Trump to add sanctions against North Korea

Iran Press TV

Thu Sep 21, 2017 05:10PM

US President Donald Trump says Washington will add more economic sanctions against North Korea, days after he threatened to "totally destroy" the country.

"We will be putting more sanctions on North Korea," Trump said on Thursday in response to a question at a meeting with Afghan President Ashraf Ghani in New York on the sidelines of the annual gathering of world leaders at the United Nations.

Trump would make the announcement about economic penalties on Friday during a meeting New York with Japanese Prime Minister Shinzo Abe and South Korean President Moon Jae-in, US officials said.

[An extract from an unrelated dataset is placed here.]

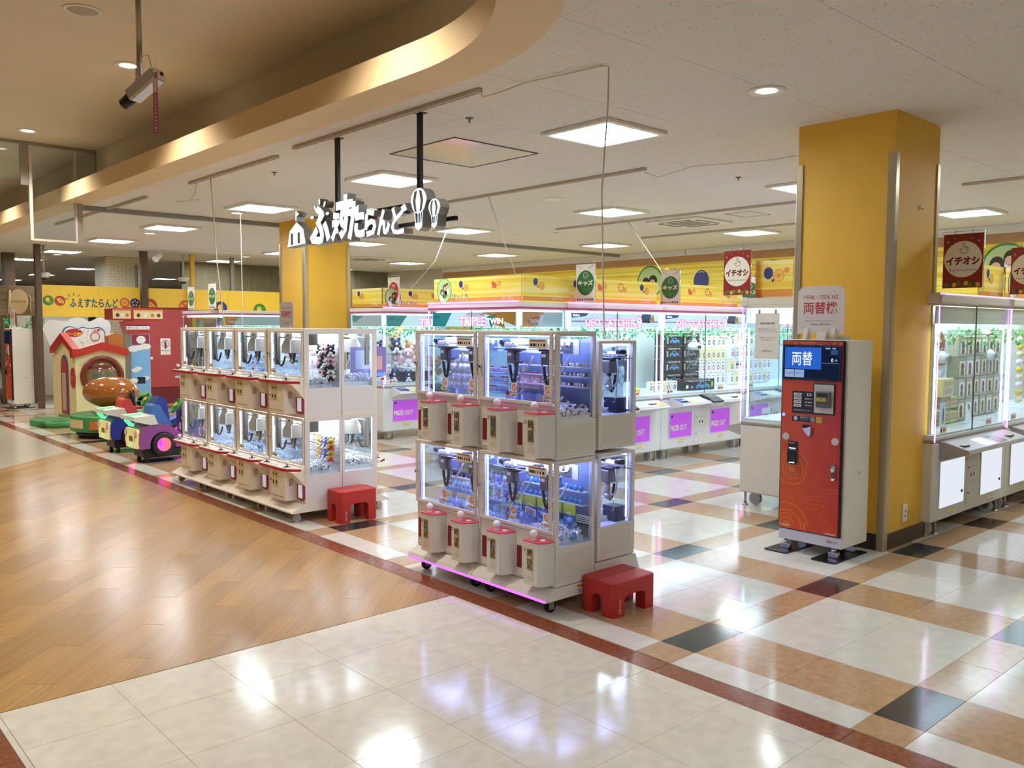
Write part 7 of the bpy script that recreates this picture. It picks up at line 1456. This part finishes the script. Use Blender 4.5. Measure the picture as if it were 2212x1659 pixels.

US allies have called for enforcing existing international sanctions as the best way to get Pyongyang to give up its nuclear weapons program.

Trump warned North Korean leader Kim Jong-un in a speech to the UN General Assembly on Tuesday that the United States, if threatened, would "totally destroy" his country of 26 million people.

After Trump's threatening speech, the South Korean president struck a different tone, saying the crisis "needs to be managed stably so that tensions will not become overly intensified or accidental military clashes will not destroy peace."

Tensions have risen in recent weeks over North Korea's nuclear and ballistic missile tests, despite intense pressure from world powers. There is no sign, however, that international sanctions are having any effect on the actions of Pyongyang.

The United States has separately imposed unilateral sanctions, some of which target firms from China which is the primary economic partner of North Korea.

Last month, when the standoff between North Korea and the US over Pyongyang's ballistic missile and nuclear weapons programs reached its peak, Trump threatened Kim with "fire and fury the world has never seen."

Trump's threats to "totally destroy" North Korea is counterproductive and justify Pyongyang's nuclear weapons and missile programs that it insists are for self-defense, according to analysts.

Experts say Trump's speech could have an opposite effect, intensifying the deteriorating situation in the Korean peninsula.

Any US attack would risk massive retaliation with a potentially catastrophic loss of life.

The US has 28,500 troops stationed in the South, a legacy of the 1950-53 Korean War which ended in a ceasefire rather than a peace treaty.